- _WHAT THIS TASK INVOLVES_:
Exact reproduction of the data is required, with images excluded.

- _DATASET SECTION_:
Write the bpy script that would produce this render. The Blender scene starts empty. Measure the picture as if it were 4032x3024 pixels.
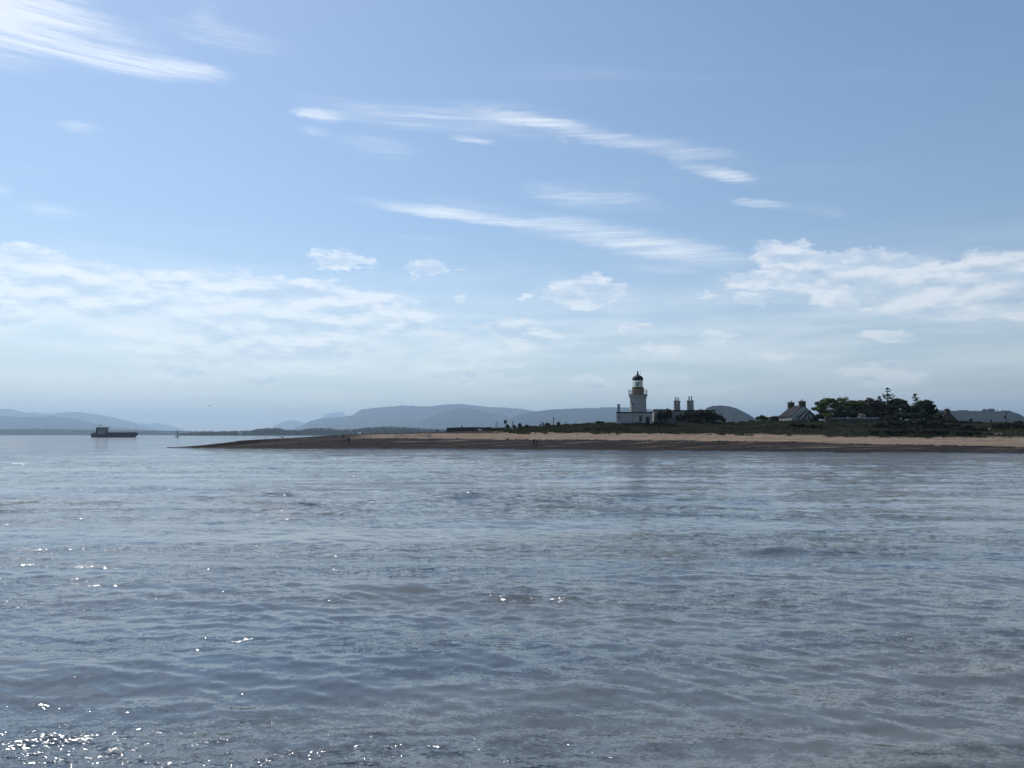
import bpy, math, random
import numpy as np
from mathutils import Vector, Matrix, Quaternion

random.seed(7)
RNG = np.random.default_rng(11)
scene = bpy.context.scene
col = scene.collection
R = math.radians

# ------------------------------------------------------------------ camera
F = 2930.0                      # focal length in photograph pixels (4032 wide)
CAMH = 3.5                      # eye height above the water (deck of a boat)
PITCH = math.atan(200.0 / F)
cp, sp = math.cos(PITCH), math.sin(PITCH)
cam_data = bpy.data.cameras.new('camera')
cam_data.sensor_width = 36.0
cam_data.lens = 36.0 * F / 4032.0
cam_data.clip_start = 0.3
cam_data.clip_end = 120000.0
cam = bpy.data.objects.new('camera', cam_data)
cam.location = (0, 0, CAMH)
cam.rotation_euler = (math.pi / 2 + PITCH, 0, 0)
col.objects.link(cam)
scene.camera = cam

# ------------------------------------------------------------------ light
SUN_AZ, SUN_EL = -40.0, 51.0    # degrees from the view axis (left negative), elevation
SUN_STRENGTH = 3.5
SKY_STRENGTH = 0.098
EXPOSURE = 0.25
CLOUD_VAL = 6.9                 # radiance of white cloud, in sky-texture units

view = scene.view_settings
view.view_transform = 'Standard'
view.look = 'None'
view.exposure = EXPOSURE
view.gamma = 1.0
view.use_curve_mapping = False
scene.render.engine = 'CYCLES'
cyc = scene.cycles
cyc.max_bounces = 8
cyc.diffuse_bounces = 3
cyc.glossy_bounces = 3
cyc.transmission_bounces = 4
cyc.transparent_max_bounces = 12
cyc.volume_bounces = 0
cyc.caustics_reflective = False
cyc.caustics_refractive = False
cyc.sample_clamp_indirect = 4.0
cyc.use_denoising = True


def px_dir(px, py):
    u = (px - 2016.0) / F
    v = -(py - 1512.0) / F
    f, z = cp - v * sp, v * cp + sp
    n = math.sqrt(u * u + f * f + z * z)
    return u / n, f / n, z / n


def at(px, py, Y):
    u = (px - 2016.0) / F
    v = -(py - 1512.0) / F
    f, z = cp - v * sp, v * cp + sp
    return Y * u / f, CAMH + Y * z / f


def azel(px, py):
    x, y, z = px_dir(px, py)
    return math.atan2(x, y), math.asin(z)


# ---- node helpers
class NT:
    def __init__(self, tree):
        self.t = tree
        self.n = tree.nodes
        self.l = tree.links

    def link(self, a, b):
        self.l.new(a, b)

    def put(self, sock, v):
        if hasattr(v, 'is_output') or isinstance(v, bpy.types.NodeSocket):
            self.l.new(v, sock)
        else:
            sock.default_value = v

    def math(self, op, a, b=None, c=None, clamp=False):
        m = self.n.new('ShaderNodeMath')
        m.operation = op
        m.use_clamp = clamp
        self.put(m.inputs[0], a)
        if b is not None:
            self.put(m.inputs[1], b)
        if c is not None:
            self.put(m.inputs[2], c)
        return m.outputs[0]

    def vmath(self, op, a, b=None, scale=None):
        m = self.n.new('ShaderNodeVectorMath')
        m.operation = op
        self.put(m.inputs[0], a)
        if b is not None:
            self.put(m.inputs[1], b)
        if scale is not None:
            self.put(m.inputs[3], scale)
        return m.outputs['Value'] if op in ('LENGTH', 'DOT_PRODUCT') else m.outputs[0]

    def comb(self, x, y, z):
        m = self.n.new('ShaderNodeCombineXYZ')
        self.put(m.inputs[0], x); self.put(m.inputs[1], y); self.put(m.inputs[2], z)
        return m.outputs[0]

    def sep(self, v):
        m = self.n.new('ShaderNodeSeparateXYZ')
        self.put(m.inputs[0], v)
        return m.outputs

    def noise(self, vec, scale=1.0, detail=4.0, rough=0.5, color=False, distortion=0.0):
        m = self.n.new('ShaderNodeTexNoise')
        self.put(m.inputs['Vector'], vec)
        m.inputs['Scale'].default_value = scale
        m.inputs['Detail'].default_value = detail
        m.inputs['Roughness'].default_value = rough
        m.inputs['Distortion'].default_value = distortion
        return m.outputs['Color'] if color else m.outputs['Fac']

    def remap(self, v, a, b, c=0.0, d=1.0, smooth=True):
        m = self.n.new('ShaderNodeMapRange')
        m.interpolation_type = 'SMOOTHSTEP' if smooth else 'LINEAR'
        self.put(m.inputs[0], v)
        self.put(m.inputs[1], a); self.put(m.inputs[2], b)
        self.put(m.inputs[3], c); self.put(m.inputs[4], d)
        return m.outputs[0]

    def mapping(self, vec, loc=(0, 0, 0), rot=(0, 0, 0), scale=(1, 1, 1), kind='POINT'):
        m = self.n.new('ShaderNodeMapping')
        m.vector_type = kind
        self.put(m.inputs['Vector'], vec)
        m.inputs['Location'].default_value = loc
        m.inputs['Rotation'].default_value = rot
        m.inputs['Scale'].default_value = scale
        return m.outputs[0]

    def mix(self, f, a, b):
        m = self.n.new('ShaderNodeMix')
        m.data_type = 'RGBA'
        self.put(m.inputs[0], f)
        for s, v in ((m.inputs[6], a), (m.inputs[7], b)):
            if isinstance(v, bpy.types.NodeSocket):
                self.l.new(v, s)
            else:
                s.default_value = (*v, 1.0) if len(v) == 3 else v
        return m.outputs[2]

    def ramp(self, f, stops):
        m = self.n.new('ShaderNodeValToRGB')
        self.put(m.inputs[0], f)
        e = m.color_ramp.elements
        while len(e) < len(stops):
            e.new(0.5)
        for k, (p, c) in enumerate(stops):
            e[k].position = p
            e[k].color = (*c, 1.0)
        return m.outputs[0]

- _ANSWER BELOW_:
Write the bpy script that would produce this render. The Blender scene starts empty. Measure the picture as if it were 4032x3024 pixels.
import bpy, math, random
import numpy as np
from mathutils import Vector, Matrix, Quaternion

random.seed(7)
RNG = np.random.default_rng(11)
scene = bpy.context.scene
col = scene.collection
R = math.radians

# ------------------------------------------------------------------ camera
F = 2930.0                      # focal length in photograph pixels (4032 wide)
CAMH = 3.5                      # eye height above the water (deck of a boat)
PITCH = math.atan(200.0 / F)
cp, sp = math.cos(PITCH), math.sin(PITCH)
cam_data = bpy.data.cameras.new('camera')
cam_data.sensor_width = 36.0
cam_data.lens = 36.0 * F / 4032.0
cam_data.clip_start = 0.3
cam_data.clip_end = 120000.0
cam = bpy.data.objects.new('camera', cam_data)
cam.location = (0, 0, CAMH)
cam.rotation_euler = (math.pi / 2 + PITCH, 0, 0)
col.objects.link(cam)
scene.camera = cam

# ------------------------------------------------------------------ light
SUN_AZ, SUN_EL = -40.0, 51.0    # degrees from the view axis (left negative), elevation
SUN_STRENGTH = 3.5
SKY_STRENGTH = 0.098
EXPOSURE = 0.25
CLOUD_VAL = 6.9                 # radiance of white cloud, in sky-texture units

view = scene.view_settings
view.view_transform = 'Standard'
view.look = 'None'
view.exposure = EXPOSURE
view.gamma = 1.0
view.use_curve_mapping = False
scene.render.engine = 'CYCLES'
cyc = scene.cycles
cyc.max_bounces = 8
cyc.diffuse_bounces = 3
cyc.glossy_bounces = 3
cyc.transmission_bounces = 4
cyc.transparent_max_bounces = 12
cyc.volume_bounces = 0
cyc.caustics_reflective = False
cyc.caustics_refractive = False
cyc.sample_clamp_indirect = 4.0
cyc.use_denoising = True


def px_dir(px, py):
    u = (px - 2016.0) / F
    v = -(py - 1512.0) / F
    f, z = cp - v * sp, v * cp + sp
    n = math.sqrt(u * u + f * f + z * z)
    return u / n, f / n, z / n


def at(px, py, Y):
    u = (px - 2016.0) / F
    v = -(py - 1512.0) / F
    f, z = cp - v * sp, v * cp + sp
    return Y * u / f, CAMH + Y * z / f


def azel(px, py):
    x, y, z = px_dir(px, py)
    return math.atan2(x, y), math.asin(z)


# ---- node helpers
class NT:
    def __init__(self, tree):
        self.t = tree
        self.n = tree.nodes
        self.l = tree.links

    def link(self, a, b):
        self.l.new(a, b)

    def put(self, sock, v):
        if hasattr(v, 'is_output') or isinstance(v, bpy.types.NodeSocket):
            self.l.new(v, sock)
        else:
            sock.default_value = v

    def math(self, op, a, b=None, c=None, clamp=False):
        m = self.n.new('ShaderNodeMath')
        m.operation = op
        m.use_clamp = clamp
        self.put(m.inputs[0], a)
        if b is not None:
            self.put(m.inputs[1], b)
        if c is not None:
            self.put(m.inputs[2], c)
        return m.outputs[0]

    def vmath(self, op, a, b=None, scale=None):
        m = self.n.new('ShaderNodeVectorMath')
        m.operation = op
        self.put(m.inputs[0], a)
        if b is not None:
            self.put(m.inputs[1], b)
        if scale is not None:
            self.put(m.inputs[3], scale)
        return m.outputs['Value'] if op in ('LENGTH', 'DOT_PRODUCT') else m.outputs[0]

    def comb(self, x, y, z):
        m = self.n.new('ShaderNodeCombineXYZ')
        self.put(m.inputs[0], x); self.put(m.inputs[1], y); self.put(m.inputs[2], z)
        return m.outputs[0]

    def sep(self, v):
        m = self.n.new('ShaderNodeSeparateXYZ')
        self.put(m.inputs[0], v)
        return m.outputs

    def noise(self, vec, scale=1.0, detail=4.0, rough=0.5, color=False, distortion=0.0):
        m = self.n.new('ShaderNodeTexNoise')
        self.put(m.inputs['Vector'], vec)
        m.inputs['Scale'].default_value = scale
        m.inputs['Detail'].default_value = detail
        m.inputs['Roughness'].default_value = rough
        m.inputs['Distortion'].default_value = distortion
        return m.outputs['Color'] if color else m.outputs['Fac']

    def remap(self, v, a, b, c=0.0, d=1.0, smooth=True):
        m = self.n.new('ShaderNodeMapRange')
        m.interpolation_type = 'SMOOTHSTEP' if smooth else 'LINEAR'
        self.put(m.inputs[0], v)
        self.put(m.inputs[1], a); self.put(m.inputs[2], b)
        self.put(m.inputs[3], c); self.put(m.inputs[4], d)
        return m.outputs[0]

    def mapping(self, vec, loc=(0, 0, 0), rot=(0, 0, 0), scale=(1, 1, 1), kind='POINT'):
        m = self.n.new('ShaderNodeMapping')
        m.vector_type = kind
        self.put(m.inputs['Vector'], vec)
        m.inputs['Location'].default_value = loc
        m.inputs['Rotation'].default_value = rot
        m.inputs['Scale'].default_value = scale
        return m.outputs[0]

    def mix(self, f, a, b):
        m = self.n.new('ShaderNodeMix')
        m.data_type = 'RGBA'
        self.put(m.inputs[0], f)
        for s, v in ((m.inputs[6], a), (m.inputs[7], b)):
            if isinstance(v, bpy.types.NodeSocket):
                self.l.new(v, s)
            else:
                s.default_value = (*v, 1.0) if len(v) == 3 else v
        return m.outputs[2]

    def ramp(self, f, stops):
        m = self.n.new('ShaderNodeValToRGB')
        self.put(m.inputs[0], f)
        e = m.color_ramp.elements
        while len(e) < len(stops):
            e.new(0.5)
        for k, (p, c) in enumerate(stops):
            e[k].position = p
            e[k].color = (*c, 1.0)
        return m.outputs[0]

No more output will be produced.